Transonic accretion and winds around Pseudo-Kerr black holes and comparison with general relativistic solutions

TL;DR

This paper introduces an exact pseudo-potential for spinning black holes that accurately models transonic accretion flows, enabling easier analysis of spectral and timing properties comparable to full GR solutions.

Contribution

The authors derive a new pseudo-potential from GR equations that accurately describes transonic flows around Kerr black holes, extending the pseudo-Newtonian approach to spinning black holes.

Findings

The potential accurately reproduces GR hydrodynamic solutions.

It is valid for the entire Kerr parameter range.
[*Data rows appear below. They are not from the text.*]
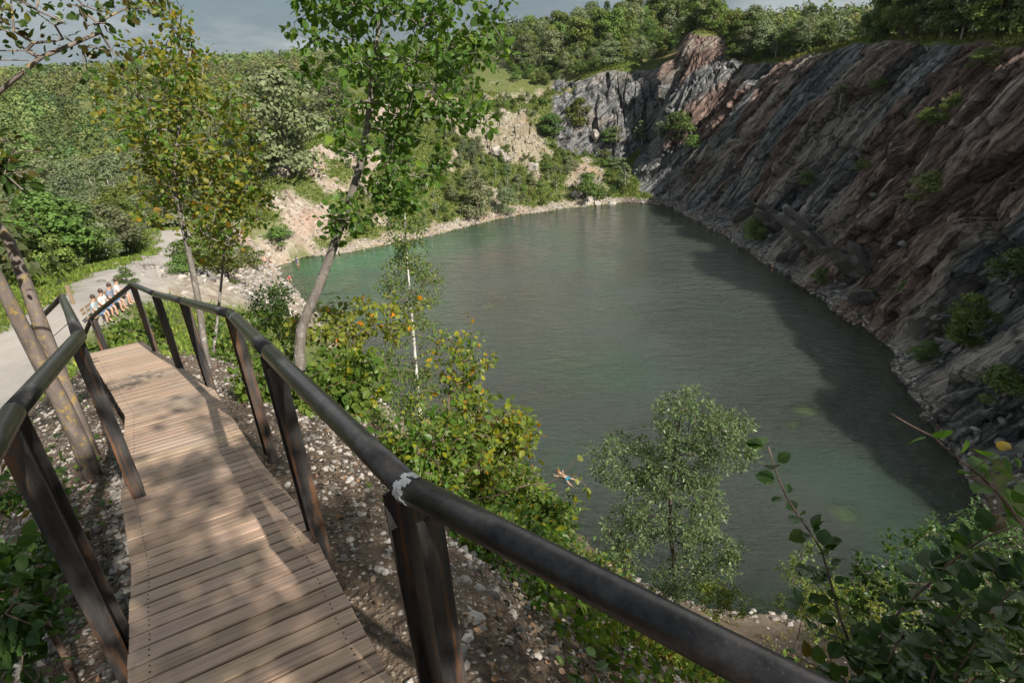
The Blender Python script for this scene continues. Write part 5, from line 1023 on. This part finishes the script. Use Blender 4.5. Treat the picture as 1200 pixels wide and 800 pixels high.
def person(label, loc, rz, pose, top=None, bottom=None, hair='hair', scale=1., group=None, hat=None):
    q = POSES[pose]; root = empty('person', loc, label, 'person', group, rz); root.scale = (scale,)*3
    J = [q['pelvis'], q['belly'], q['chest'], q['neck'], q['head'], q['top']]; E = [(0, 1), (1, 2), (2, 3), (3, 4), (4, 5)]; Rr = [(.115, .15), (.10, .14), (.105, .155), .055, .098, .085]
    for k in ('armL', 'armR'):
        n = len(J); J += q[k]; E += [(2, n), (n, n+1), (n+1, n+2), (n+2, n+3)]; Rr += [.058, .046, .032, .038]
    for k in ('legL', 'legR'):
        n = len(J); J += q[k]; E += [(0, n), (n, n+1), (n+1, n+2), (n+2, n+3)]; Rr += [.088, .062, .042, .04]
    skin_body('body', J, E, Rr, M['skin'], root, 1)
    hd = np.array(q['head']); up = norm((np.array(q['top'])-np.array(q['neck']))[None])[0]
    mb = MB(); V, Fs = sphere((0, 0, 0), 1, 12); fw = np.array([1., 0, 0])-up*up[0]; fw = norm(fw[None])[0] if np.linalg.norm(fw) > .2 else np.array([0, 0, 1.])
    mb.add(hd+up*.045-fw*.022+V*np.array([.105, .10, .115]), Fs); mb.build('hair', M[hair], root, True)
    mb = MB(); side = np.cross(up, fw)
    for s in (-1, 1): V, Fs = sphere(hd+fw*.088+side*.033*s+up*.01, .012, 6); mb.add(V, Fs)
    mb.build('eyes', M['hair'], root, True)
    if top:
        J2 = [q['belly'], q['chest'], tuple(np.array(q['chest'])*.5+np.array(q['neck'])*.5)]; E2 = [(0, 1), (1, 2)]; R2 = [(.125, .165), (.125, .175), .09]
        J2 = [tuple(np.array(q['pelvis'])*.7+np.array(q['belly'])*.3)]+J2; E2 = [(0, 1), (1, 2), (2, 3)]; R2 = [(.13, .168)]+R2
        for k in ('armL', 'armR'):
            n = len(J2); a, b = np.array(q[k][0]), np.array(q[k][1]); J2 += [tuple(a), tuple(a+(b-a)*.75)]; E2 += [(2, n), (n, n+1)]; R2 += [.07, .062]
        skin_body('shirt', J2, E2, R2, top, root, 1)
    if bottom:
        J3 = [tuple(np.array(q['pelvis'])+(np.array(q['belly'])-np.array(q['pelvis']))*.25), q['pelvis']]; E3 = [(0, 1)]; R3 = [(.125, .158), (.13, .165)]
        for k in ('legL', 'legR'):
            n = len(J3); a, b = np.array(q[k][0]), np.array(q[k][1]); J3 += [tuple(a), tuple(a+(b-a)*(.95 if pose == 'sit' else .6))]; E3 += [(1, n), (n, n+1)]; R3 += [.10, .082]
        skin_body('trousers' if pose == 'sit' else 'shorts', J3, E3, R3, bottom, root, 1)
    return root
c = onz(664, 560, 0); head = onz(655, 553, 0); foot = onz(677, 566, 0); ang = math.atan2(head[1]-foot[1], head[0]-foot[0])
person('swimmer with red hair and teal shorts floating face down near the bushes', (c[0], c[1], -.03), ang, 'swim', None, cloth('teal_cloth', (.02, .16, .22)), 'hair_red', 1.08)
GB = 'bathers on the left beach'
for (px, py, pose, t, b, lab, sc, rz) in [(320, 317, 'stand', 'white_cloth', 'dark_cloth', 'person in a white top standing at the edge of the left beach', 1., 0), (349, 310, 'stand', 'blue_cloth', 'blue_cloth', 'person in blue standing at the far waterline of the left beach', 1., 1.),
                                          (317, 333, 'stand', None, 'dark_cloth', 'bare-chested person standing on the rocks of the left beach', 1., 2.), (324, 333, 'stand', 'grey_cloth', 'grey_cloth', 'person in grey beside the bare-chested one on the beach rocks', .95, -1.), (340, 341, 'bend', 'red_cloth', 'dark_cloth', 'person in red bending over at the near waterline of the beach', 1., .4)]:
    cc = {'white_cloth': (.7, .7, .68), 'dark_cloth': (.05, .05, .06), 'blue_cloth': (.08, .14, .30), 'grey_cloth': (.32, .33, .34), 'red_cloth': (.42, .07, .06)}
    q = onz(px, py, .15); z = gz(q[0], q[1]); person(lab, (q[0], q[1], max(z, -.35)), rz, pose, cloth(t, cc[t]) if t else None, cloth(b, cc[b]), 'hair', sc, GB)
q = onz(896, 318, 0); x, y = q[0]+.9, q[1]; person('lone bather in dark trunks standing at the foot of the cliff by the water', (x, y, gz(x, y)), 3.0, 'stand', None, cloth('dark_cloth', (.05, .05, .06)), 'hair', 1.0)
# bench with four seated people
be0 = pick_at(116, 382, 20, 60); be1 = pick_at(144, 360, 20, 60); bq = (be0+be1)/2; bz = gz(bq[0], bq[1]); bdir = math.atan2(be1[1]-be0[1], be1[0]-be0[0])-math.pi/2; print('bench', be0, be1, np.linalg.norm(be1-be0))
M['bench_wood'] = simple_mat('bench_wood', (.28, .20, .13), .75, 0, .3, 20, .3)
bench = empty('park_bench', (bq[0], bq[1], bz), 'long wooden bench beside the gravel path, filled by seated people', 'bench', None, bdir)
mb = MB(); I3 = np.eye(3)
for k in range(3): mb.box((-.02+.15*k-.13, 0, .45), I3, (.065, 1.5, .022))
mb.build('seat', M['bench_wood'], bench)
mb = MB()
for k in range(2): mb.box((-.30-.03*k, 0, .66+.16*k), I3, (.018, 1.5, .06))
mb.build('backrest', M['bench_wood'], bench)
for yy in (-1.2, 1.2):
    mb = MB(); mb.box((-.0, yy, .213), I3, (.24, .05, .21)); mb.box((-.275, yy, .46), I3, (.022, .04, .42)); mb.build('leg', M['stone'], bench)
for k, (yy, t, b, lab, rzz) in enumerate([(-1.1, 'pale_blue_cloth', 'blue_jeans', 'seated person at the near end of the bench in a pale patterned top', .15), (-.35, 'white_cloth', 'blue_jeans', 'seated person in a white top next to the near end of the bench', -.1), (.45, 'denim_cloth', 'blue_jeans', 'seated person in a denim jacket towards the far end of the bench', .0), (1.15, 'white_cloth', 'dark_cloth', 'seated person in white with dark trousers at the far end of the bench', .2)]):
    cc = {'pale_blue_cloth': (.35, .45, .48), 'white_cloth': (.7, .7, .68), 'denim_cloth': (.16, .23, .33), 'blue_jeans': (.09, .15, .26), 'dark_cloth': (.05, .05, .06)}
    p2 = np.array([math.cos(bdir)*-.02-math.sin(bdir)*yy, math.sin(bdir)*-.02+math.cos(bdir)*yy]); 
    person(lab, (bq[0]+p2[0], bq[1]+p2[1], bz), bdir+rzz, 'sit', cloth(t, cc[t]), cloth(b, cc[b]), 'hair', 1.0, 'people sitting on the bench')
q = P(87, 357, 33.8); mb = MB(); mb.box((0, 0, .4), I3, (.06, .06, .5)); mb.box((0, 0, .915), I3, (.045, .045, .015)); o = mb.build('bollard', M['bench_wood'], None); o.location = (q[0], q[1], gz(q[0], q[1]))
tag(o, 'short dark wooden post at the edge of the grey path left of the bench', 'post')

# ------------------------------------------------------------------ air
zl, zh = float(V[:, 2].min())-1., float(V[:, 2].max())+24.; xl, xh, yl, yh = GX[0]-30, GX[-1]+30, GY[0]-30, GY[-1]+30
hm = MB(); hm.box(((xl+xh)/2, (yl+yh)/2, (zl+zh)/2), np.eye(3), ((xh-xl)/2, (yh-yl)/2, (zh-zl)/2))
m_, nt_, out_ = new_mat('haze'); n_ = N(nt_); pv = n_('ShaderNodeVolumePrincipled', None, Color=(.80, .87, .95, 1), Density=HAZE, Anisotropy=.0); nt_.links.new(pv.outputs[0], out_.inputs['Volume'])
if HAZE > 0: tag(hm.build('haze', m_), kind='stuff')
# ------------------------------------------------------------------ light, sky, camera
w = bpy.data.worlds.new('World'); SC.world = w; w.use_nodes = True; nt = w.node_tree; nt.nodes.clear(); n = N(nt)
sky = n('ShaderNodeTexSky', {'sky_type': 'NISHITA', 'sun_disc': False, 'sun_elevation': math.radians(39), 'sun_rotation': math.radians(140), 'air_density': 1.0, 'dust_density': 1.5, 'altitude': 300})
tc = n('ShaderNodeTexCoord').outputs['Generated']
cl = n.noise(n.map(tc, (1.5, 1.5, 6.)), 2.1, 8, .6, .5)
zc = n('ShaderNodeSeparateXYZ', None, Vector=tc).outputs[2]
yc = n('ShaderNodeSeparateXYZ', None, Vector=tc).outputs[1]
sm = lambda v, a, b: n('ShaderNodeMapRange', {'interpolation_type': 'SMOOTHSTEP'}, Value=v, From_Min=a, From_Max=b).outputs[0]
bank = n.math('MULTIPLY', n.math('MULTIPLY', sm(zc, .07, .28), sm(zc, .90, .55)), sm(yc, .10, .60))   # unseen bright cloud bank, placed for the middle of the lake to reflect
lift = n.math('ADD', n.math('MULTIPLY', bank, .58), n.math('MULTIPLY', cl.outputs[0], .8))
cloud = n.ramp(lift, [(.29, (.85, 1.15, 1.38)), (.40, (1.35, 1.72, 1.95)), (.50, (2.5, 2.8, 2.95)), (.68, (4.2, 4.5, 4.7)), (.84, (9.0, 9.1, 8.9))])
mixf = n.ramp(cl.outputs[0], [(.25, .85), (.6, .97)])
cc = n.mix(mixf, sky.outputs[0], cloud)
bg = n('ShaderNodeBackground', None, Color=cc, Strength=.105); out = nt.nodes.new('ShaderNodeOutputWorld'); n.set(out.inputs[0], bg)
sun = bpy.data.lights.new('sun', 'SUN'); sun.energy = 5.0; sun.angle = math.radians(.5); sun.color = (1, .945, .86)
so = link(bpy.data.objects.new('sun', sun)); so.rotation_euler = Vector(SUND).to_track_quat('Z', 'Y').to_euler(); so.location = (20, -30, 60)
cam = bpy.data.cameras.new('camera'); cam.lens = 21.0; cam.sensor_width = 36; cam.sensor_fit = 'HORIZONTAL'; cam.clip_start = .05; cam.clip_end = 9000
co = link(bpy.data.objects.new('camera', cam)); R3 = Matrix([[float(v) for v in row] for row in np.c_[RM[:, 0], -RM[:, 1], -RM[:, 2]]])
co.matrix_world = Matrix.Translation(Vector((0, 0, EYE))) @ R3.to_4x4(); SC.camera = co
vs = SC.view_settings; vs.view_transform = 'Standard'; vs.look = 'None'; vs.exposure = .62; vs.gamma = 1; vs.use_curve_mapping = False
SC.cycles.max_bounces = 6; SC.cycles.transparent_max_bounces = 8; SC.cycles.use_denoising = True
SC.cycles.sample_clamp_indirect = 6
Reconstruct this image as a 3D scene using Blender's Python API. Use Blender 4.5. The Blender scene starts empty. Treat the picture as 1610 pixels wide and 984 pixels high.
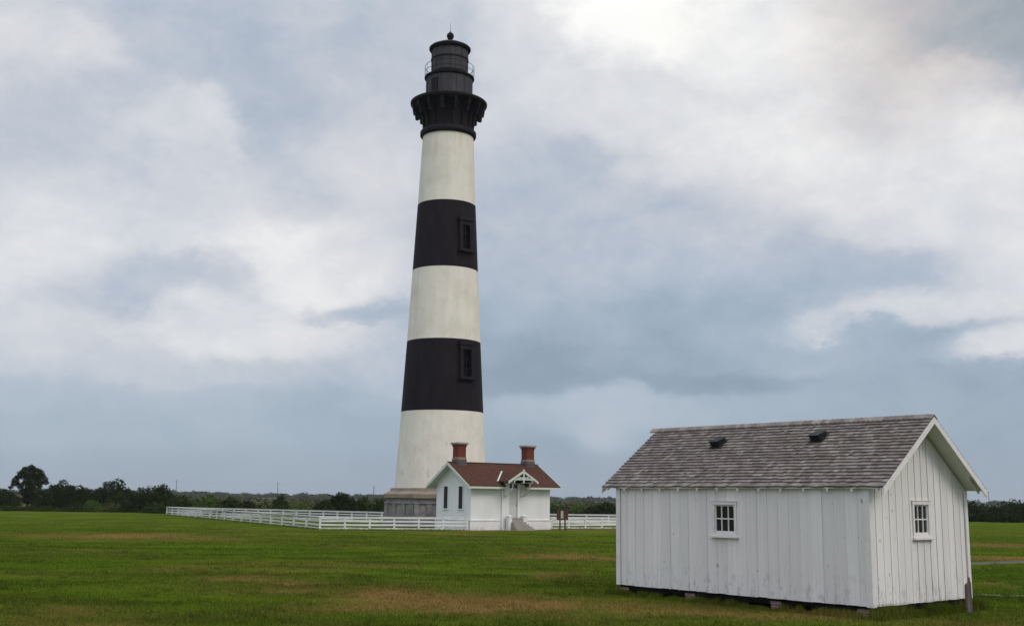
import bpy, math, random
import numpy as np
from mathutils import Vector, Matrix
R = math.radians
C = bpy.context.scene.collection
scene = bpy.context.scene

# ------------------------------------------------------------------ camera
F_PX, PITCH, ROLL, CAM_H = 1749.0, 0.1652, 0.0113, 2.5
cam_data = bpy.data.cameras.new('camera')
cam_data.sensor_fit = 'HORIZONTAL'
cam_data.sensor_width = 36.0
cam_data.lens = 36.0 * F_PX / 1610.0
cam_data.clip_start = 0.1
cam_data.clip_end = 30000
cam = bpy.data.objects.new('camera', cam_data)
C.objects.link(cam)
cam.matrix_world = Matrix.Translation((0, 0, CAM_H)) @ Matrix.Rotation(math.pi/2 + PITCH, 4, 'X') @ Matrix.Rotation(ROLL, 4, 'Z')
scene.camera = cam

def ray(px, py):
    """direction in the world of a point of the 1610x984 photograph (used to survey the site)"""
    X, Y = px - 805.0, py - 492.0
    c, s = math.cos(-ROLL), math.sin(-ROLL)
    X, Y = c*X - s*Y, s*X + c*Y
    u, v = X/F_PX, -Y/F_PX
    return (u, math.cos(PITCH) - v*math.sin(PITCH), math.sin(PITCH) + v*math.cos(PITCH))
def ground_at(px, py, z=0.0):
    d = ray(px, py); t = (z - CAM_H)/d[2]
    return (t*d[0], t*d[1])
def x_at(px, dist):
    d = ray(px, 780); return dist*d[0]/d[1]

# ------------------------------------------------------------------ sun, sky, exposure
SUN_EL, SUN_AZ = R(42), R(132)            # azimuth clockwise from +Y (view direction)
world = bpy.data.worlds.new('World'); scene.world = world
world.use_nodes = True
SKY_STRENGTH = 0.1
sun_d = bpy.data.lights.new('sun', 'SUN')
sun_d.energy = 1.05; sun_d.angle = R(25); sun_d.color = (1.0, 0.95, 0.87)
sun = bpy.data.objects.new('sun', sun_d); C.objects.link(sun)
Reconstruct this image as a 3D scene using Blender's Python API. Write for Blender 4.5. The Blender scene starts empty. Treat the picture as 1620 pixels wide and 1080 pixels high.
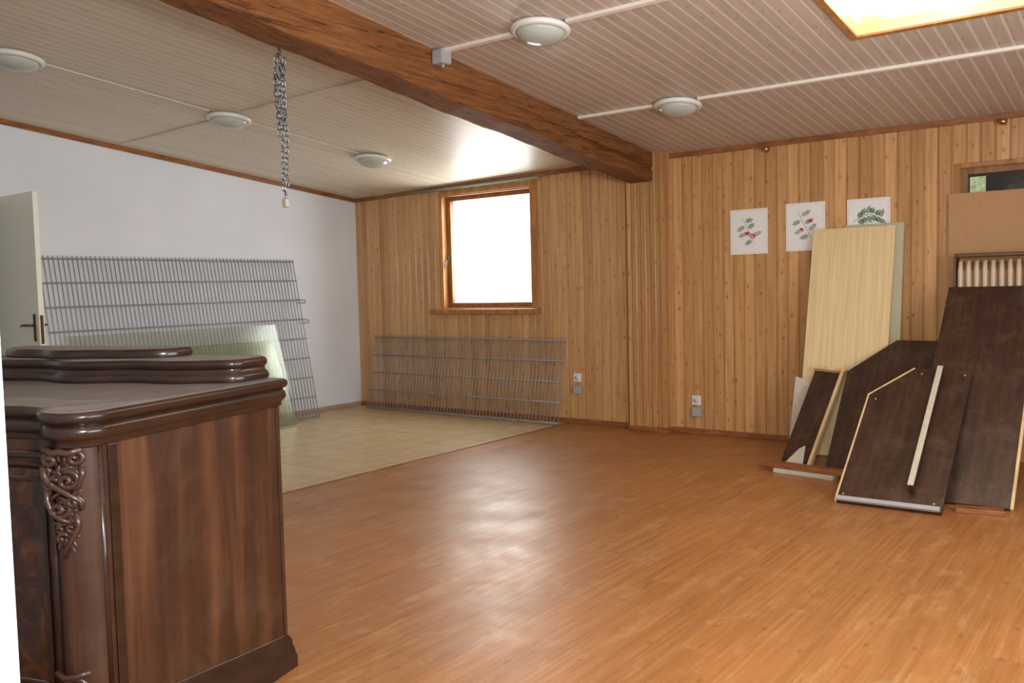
import bpy, math, random
from mathutils import Vector, Matrix
random.seed(7)
SC=bpy.context.scene
COL=SC.collection
SC.view_settings.view_transform='Standard'
SC.view_settings.look='None'
SC.view_settings.exposure=0.0

# ------------------------------------------------------------------ helpers
def srgb(r,g,b):
    f=lambda c:(c/255/12.92) if c/255<=0.04045 else ((c/255+0.055)/1.055)**2.4
    return (f(r),f(g),f(b),1.0)

class NT:
    def __init__(s,name,rough=0.5,spec=0.5,metal=0.0,coat=0.0):
        s.m=bpy.data.materials.new(name); s.m.use_nodes=True
        s.t=s.m.node_tree; s.n=s.t.nodes; s.l=s.t.links
        s.b=s.n['Principled BSDF']
        s.b.inputs['Roughness'].default_value=rough
        s.b.inputs['Specular IOR Level'].default_value=spec
        s.b.inputs['Metallic'].default_value=metal
        s.b.inputs['Coat Weight'].default_value=coat
    def _in(s,sock,v):
        if isinstance(v,bpy.types.NodeSocket): s.l.new(v,sock)
        else: sock.default_value=v
    def obj(s): 
        return s.n.new('ShaderNodeTexCoord').outputs['Object']
    def mapping(s,vec,scale=(1,1,1),rot=(0,0,0),loc=(0,0,0)):
        k=s.n.new('ShaderNodeMapping'); s.l.new(vec,k.inputs['Vector'])
        k.inputs['Scale'].default_value=scale;k.inputs['Rotation'].default_value=rot;k.inputs['Location'].default_value=loc
        return k.outputs[0]
    def noise(s,vec,scale=5,detail=4,rough=0.5,dist=0.0):
        k=s.n.new('ShaderNodeTexNoise'); s.l.new(vec,k.inputs['Vector'])
        k.inputs['Scale'].default_value=scale;k.inputs['Detail'].default_value=detail
        k.inputs['Roughness'].default_value=rough;k.inputs['Distortion'].default_value=dist
        return k.outputs[0]
    def math(s,op,a,b=0.0,c=0.0):
        k=s.n.new('ShaderNodeMath');k.operation=op
        s._in(k.inputs[0],a);s._in(k.inputs[1],b);s._in(k.inputs[2],c)
        return k.outputs[0]
    def ramp(s,fac,stops,interp='LINEAR'):
        k=s.n.new('ShaderNodeValToRGB');s.l.new(fac,k.inputs[0]);r=k.color_ramp;r.interpolation=interp
        while len(r.elements)<len(stops): r.elements.new(0.5)
        for e,(p,c) in zip(r.elements,stops): e.position=p;e.color=c if len(c)==4 else (*c,1)
        return k.outputs[0]
    def mix(s,fac,a,b,mode='MIX'):
        k=s.n.new('ShaderNodeMix');k.data_type='RGBA';k.blend_type=mode
        s._in(k.inputs[0],fac);s._in(k.inputs[6],a);s._in(k.inputs[7],b)
        return k.outputs[2]
    def sep(s,vec):
        k=s.n.new('ShaderNodeSeparateXYZ');s.l.new(vec,k.inputs[0]);return k.outputs
    def comb(s,x=0.,y=0.,z=0.):
        k=s.n.new('ShaderNodeCombineXYZ');s._in(k.inputs[0],x);s._in(k.inputs[1],y);s._in(k.inputs[2],z);return k.outputs[0]
    def white(s,val):
        k=s.n.new('ShaderNodeTexWhiteNoise');k.noise_dimensions='1D';s._in(k.inputs['W'],val);return k.outputs[0]
    def vor(s,vec,scale=1.0,two=True):
        k=s.n.new('ShaderNodeTexVoronoi')
        if two:k.voronoi_dimensions='2D'
        s.l.new(vec,k.inputs['Vector']);k.inputs['Scale'].default_value=scale
        return k.outputs['Distance'],k.outputs['Color']
    def col(s,c): s._in(s.b.inputs['Base Color'],c)
    def rough(s,c): s._in(s.b.inputs['Roughness'],c)
    def bump(s,h,strength=0.2,dist=0.01):
        k=s.n.new('ShaderNodeBump');k.inputs['Strength'].default_value=strength;k.inputs['Distance'].default_value=dist
        s.l.new(h,k.inputs['Height']);s.l.new(k.outputs[0],s.b.inputs['Normal'])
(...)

Flow properties like critical points and shocks are well-modeled.

Abstract

Spectral and timing properties of accretion flows on a black hole depend on their density and temperature distributions, which in turn come from the underlying dynamics. Thus, an accurate description of the flow which includes hydrodynamics and radiative transfer is a must to interpret the observational results. In the case of non-rotating black holes, Pseudo-Newtonian description of surrounding space-time enables one to make a significant progress in predicting spectral and timing properties. This formalism is lacking for spinning black holes. In this paper, we show that there exists an exact form of 'natural' potential derivable from the general relativistic (GR) radial momentum equation. Use of this potential in an otherwise Newtonian set of equations allows to describe transonic flows very accurately as is evidenced by comparing with solutions obtained from the full GR framework. We study the properties of the critical points and the centrifugal pressure supported shocks in the parameter space spanned by the specific energy and the angular momentum, and compare with the results of GR hydrodynamics. We show that this potential can safely be used for the entire range of Kerr parameter $-1<a<1$ for modeling of observational results around spinning black holes. We assume the flow to be inviscid. Thus, it is non-dissipative with constant energy and angular momentum. These assumptions are valid very close to the black hole as the infall timescale is much shorter as compared to the viscous timescale.